Какимъ маленькимъ кажется это разстояніе на картѣ! А въ жизни — это настоящій "крестный путь"...
Впереди передо мной былъ трудный походъ — километровъ 250 по прямой линіи. А какая можетъ быть "прямая линія", когда на пути лежатъ болота, считающіяся непроходимыми, когда впереди дикіе, заглохшіе лѣса, гдѣ сѣть озеръ переплелась съ рѣками, гдѣ каждый клочекъ удобной земли заселенъ, когда мѣстное населеніе обязано ловить меня, какъ дикаго звѣря, когда мнѣ нельзя пользоваться не только дорогами, но и лѣсными тропинками изъ-за опасности встрѣчъ, когда у меня нѣтъ карты и свой путь я знаю только оріентировочно, когда посты чекистовъ со сторожевыми собаками могутъ ждать меня за любымъ кустомъ...
Легко говорить — "прямой путь!"
И все это одному, отрываясь отъ всего, что дорого человѣческому сердцу — отъ Родины, отъ родныхъ и любимыхъ.

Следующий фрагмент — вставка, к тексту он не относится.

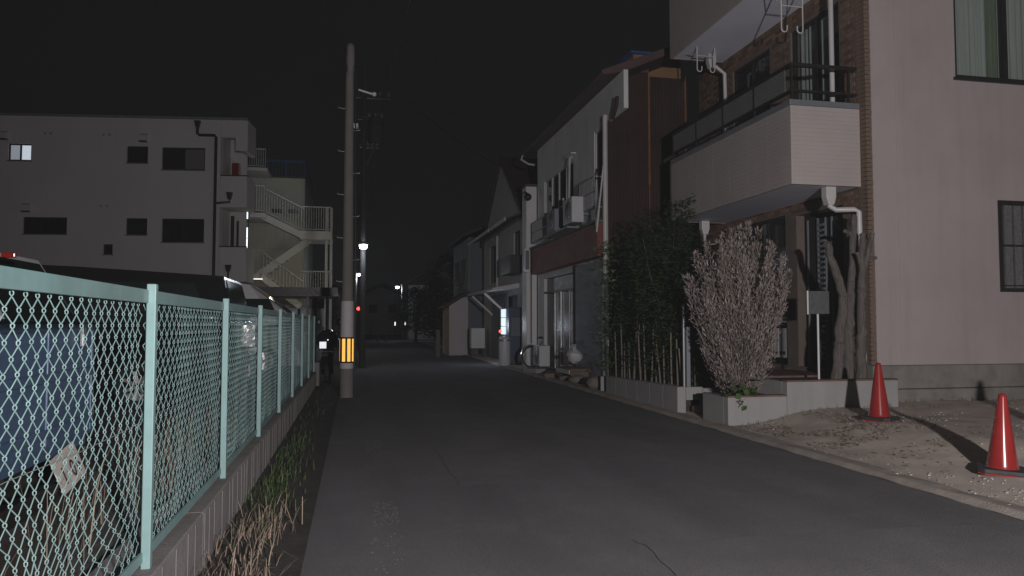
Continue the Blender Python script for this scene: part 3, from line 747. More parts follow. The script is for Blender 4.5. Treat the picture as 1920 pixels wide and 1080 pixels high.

Тяжело было у меня на душѣ въ этотъ тихій іюльскій вечеръ...
Идти ночью съ грузомъ по дикому лѣсу... Кто изъ охотниковъ, военныхъ, скаутовъ не знаетъ всѣхъ опасностей такого похода? Буреломъ и ямы, корни и суки, стволы упавшихъ деревьевъ и острые обломки скалъ — все это угрозы не меньше, чѣмъ пуля сторожевого поста... А вѣдь болѣе нелѣпаго и обиднаго положенія нельзя было и придумать — сломать или вывихнуть себѣ ногу въ нѣсколькихъ шагахъ отъ мѣста побѣга...
При призрачномъ свѣтѣ луны (полнолуніе тоже было принято во вниманіе при назначеніи дня побѣга) я благополучно прошелъ нѣсколько километровъ и съ громадной радостью вышелъ на обширное болото. Идти по нему было очень трудно: ноги вязли до колѣнъ въ мокрой травѣ и мхѣ. Кочки не давали упора, и не разъ я кувыркался лицомъ въ холодную воду болота. Но скоро удалось приноровиться, и въ мягкой тишинѣ слышалось только чавканье мокраго мха подъ моими ногами, каждый шагъ которыхъ удалялъ меня отъ ненавистной неволи.
Пройдя 3-4 километра по болоту, я дошелъ до лѣса и обернулся, чтобы взглянуть въ послѣдній разъ на далекій уже городъ. Чуть замѣтные огоньки мелькали за темнымъ лѣсомъ на высокомъ берегу Свири, да по-прежнему паровозные гудки изрѣдка своимъ мягкимъ, протяжнымъ звукомъ нарушали мрачную тишину и лѣса, и болота.
Невольное чувство печали и одиночества охватило меня.
Боже мой! Какъ могло случиться, что я очутился въ дебряхъ карельскихъ лѣсовъ въ положеніи бѣглеца, человѣка "внѣ закона", котораго каждый долженъ преслѣдовать и каждый можетъ убить?
За что разбита и смята моя жизнь? И неужели нѣтъ идей жизни, какъ только по тюрьмамъ, этапамъ, концлагерямъ, ссылкамъ, въ побѣгахъ, опасностяхъ, подъ постояннымъ гнетомъ, не зная дома и семьи, никогда не будучи увѣреннымъ въ кускѣ хлѣба и свободѣ на завтра?